(Scenes as source code)
┌──

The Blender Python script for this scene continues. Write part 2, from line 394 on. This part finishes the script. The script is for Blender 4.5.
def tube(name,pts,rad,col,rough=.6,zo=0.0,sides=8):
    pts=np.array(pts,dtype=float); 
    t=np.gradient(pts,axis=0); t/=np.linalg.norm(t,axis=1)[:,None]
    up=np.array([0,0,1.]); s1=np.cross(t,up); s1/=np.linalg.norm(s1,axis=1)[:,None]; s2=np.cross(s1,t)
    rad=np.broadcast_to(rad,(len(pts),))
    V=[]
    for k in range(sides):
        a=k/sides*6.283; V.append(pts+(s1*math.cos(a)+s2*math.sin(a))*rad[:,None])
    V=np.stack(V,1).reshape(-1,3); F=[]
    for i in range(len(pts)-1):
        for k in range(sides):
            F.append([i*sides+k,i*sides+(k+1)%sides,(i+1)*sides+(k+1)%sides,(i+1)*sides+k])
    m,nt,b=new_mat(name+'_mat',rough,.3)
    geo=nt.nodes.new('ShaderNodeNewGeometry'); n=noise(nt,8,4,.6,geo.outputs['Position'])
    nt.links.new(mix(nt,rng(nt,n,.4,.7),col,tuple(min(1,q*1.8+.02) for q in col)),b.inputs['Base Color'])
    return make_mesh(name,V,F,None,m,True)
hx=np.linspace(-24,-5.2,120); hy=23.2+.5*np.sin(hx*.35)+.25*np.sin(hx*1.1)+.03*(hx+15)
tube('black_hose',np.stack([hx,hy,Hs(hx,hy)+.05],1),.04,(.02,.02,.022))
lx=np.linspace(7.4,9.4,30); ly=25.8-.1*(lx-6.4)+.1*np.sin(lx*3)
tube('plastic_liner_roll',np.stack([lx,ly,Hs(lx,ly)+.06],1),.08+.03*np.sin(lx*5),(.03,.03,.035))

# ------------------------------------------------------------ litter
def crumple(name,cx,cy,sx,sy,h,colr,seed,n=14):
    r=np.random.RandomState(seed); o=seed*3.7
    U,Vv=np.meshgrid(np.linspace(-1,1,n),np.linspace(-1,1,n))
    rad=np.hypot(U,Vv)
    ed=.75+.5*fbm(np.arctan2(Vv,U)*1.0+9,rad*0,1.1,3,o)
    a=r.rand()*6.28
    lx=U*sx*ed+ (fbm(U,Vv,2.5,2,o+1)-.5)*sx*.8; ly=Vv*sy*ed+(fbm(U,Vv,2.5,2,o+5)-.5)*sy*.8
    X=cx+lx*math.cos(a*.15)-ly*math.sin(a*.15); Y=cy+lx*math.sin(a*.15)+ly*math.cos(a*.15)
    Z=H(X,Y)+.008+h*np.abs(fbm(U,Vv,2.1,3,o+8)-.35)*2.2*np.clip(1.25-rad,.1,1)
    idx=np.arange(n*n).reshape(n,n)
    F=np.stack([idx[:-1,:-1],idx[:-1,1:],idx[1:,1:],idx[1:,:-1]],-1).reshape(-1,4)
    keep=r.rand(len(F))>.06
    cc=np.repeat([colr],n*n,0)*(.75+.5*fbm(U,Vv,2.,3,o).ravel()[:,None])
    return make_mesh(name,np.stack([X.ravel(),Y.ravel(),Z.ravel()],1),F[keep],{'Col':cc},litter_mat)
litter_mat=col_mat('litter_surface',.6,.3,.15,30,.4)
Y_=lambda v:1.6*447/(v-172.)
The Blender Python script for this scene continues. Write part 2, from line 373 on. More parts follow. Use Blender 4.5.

└──

◆ To do: Exactly as shown above, return every record.

◆ The output:
The Blender Python script for this scene continues. Write part 2, from line 394 on. This part finishes the script. The script is for Blender 4.5.
def tube(name,pts,rad,col,rough=.6,zo=0.0,sides=8):
    pts=np.array(pts,dtype=float); 
    t=np.gradient(pts,axis=0); t/=np.linalg.norm(t,axis=1)[:,None]
    up=np.array([0,0,1.]); s1=np.cross(t,up); s1/=np.linalg.norm(s1,axis=1)[:,None]; s2=np.cross(s1,t)
    rad=np.broadcast_to(rad,(len(pts),))
    V=[]
    for k in range(sides):
        a=k/sides*6.283; V.append(pts+(s1*math.cos(a)+s2*math.sin(a))*rad[:,None])
    V=np.stack(V,1).reshape(-1,3); F=[]
    for i in range(len(pts)-1):
        for k in range(sides):
            F.append([i*sides+k,i*sides+(k+1)%sides,(i+1)*sides+(k+1)%sides,(i+1)*sides+k])
    m,nt,b=new_mat(name+'_mat',rough,.3)
    geo=nt.nodes.new('ShaderNodeNewGeometry'); n=noise(nt,8,4,.6,geo.outputs['Position'])
    nt.links.new(mix(nt,rng(nt,n,.4,.7),col,tuple(min(1,q*1.8+.02) for q in col)),b.inputs['Base Color'])
    return make_mesh(name,V,F,None,m,True)
hx=np.linspace(-24,-5.2,120); hy=23.2+.5*np.sin(hx*.35)+.25*np.sin(hx*1.1)+.03*(hx+15)
tube('black_hose',np.stack([hx,hy,Hs(hx,hy)+.05],1),.04,(.02,.02,.022))
lx=np.linspace(7.4,9.4,30); ly=25.8-.1*(lx-6.4)+.1*np.sin(lx*3)
tube('plastic_liner_roll',np.stack([lx,ly,Hs(lx,ly)+.06],1),.08+.03*np.sin(lx*5),(.03,.03,.035))

# ------------------------------------------------------------ litter
def crumple(name,cx,cy,sx,sy,h,colr,seed,n=14):
    r=np.random.RandomState(seed); o=seed*3.7
    U,Vv=np.meshgrid(np.linspace(-1,1,n),np.linspace(-1,1,n))
    rad=np.hypot(U,Vv)
    ed=.75+.5*fbm(np.arctan2(Vv,U)*1.0+9,rad*0,1.1,3,o)
    a=r.rand()*6.28
    lx=U*sx*ed+ (fbm(U,Vv,2.5,2,o+1)-.5)*sx*.8; ly=Vv*sy*ed+(fbm(U,Vv,2.5,2,o+5)-.5)*sy*.8
    X=cx+lx*math.cos(a*.15)-ly*math.sin(a*.15); Y=cy+lx*math.sin(a*.15)+ly*math.cos(a*.15)
    Z=H(X,Y)+.008+h*np.abs(fbm(U,Vv,2.1,3,o+8)-.35)*2.2*np.clip(1.25-rad,.1,1)
    idx=np.arange(n*n).reshape(n,n)
    F=np.stack([idx[:-1,:-1],idx[:-1,1:],idx[1:,1:],idx[1:,:-1]],-1).reshape(-1,4)
    keep=r.rand(len(F))>.06
    cc=np.repeat([colr],n*n,0)*(.75+.5*fbm(U,Vv,2.,3,o).ravel()[:,None])
    return make_mesh(name,np.stack([X.ravel(),Y.ravel(),Z.ravel()],1),F[keep],{'Col':cc},litter_mat)
litter_mat=col_mat('litter_surface',.6,.3,.15,30,.4)
Y_=lambda v:1.6*447/(v-172.)
The Blender Python script for this scene continues. Write part 2, from line 373 on. More parts follow. Use Blender 4.5.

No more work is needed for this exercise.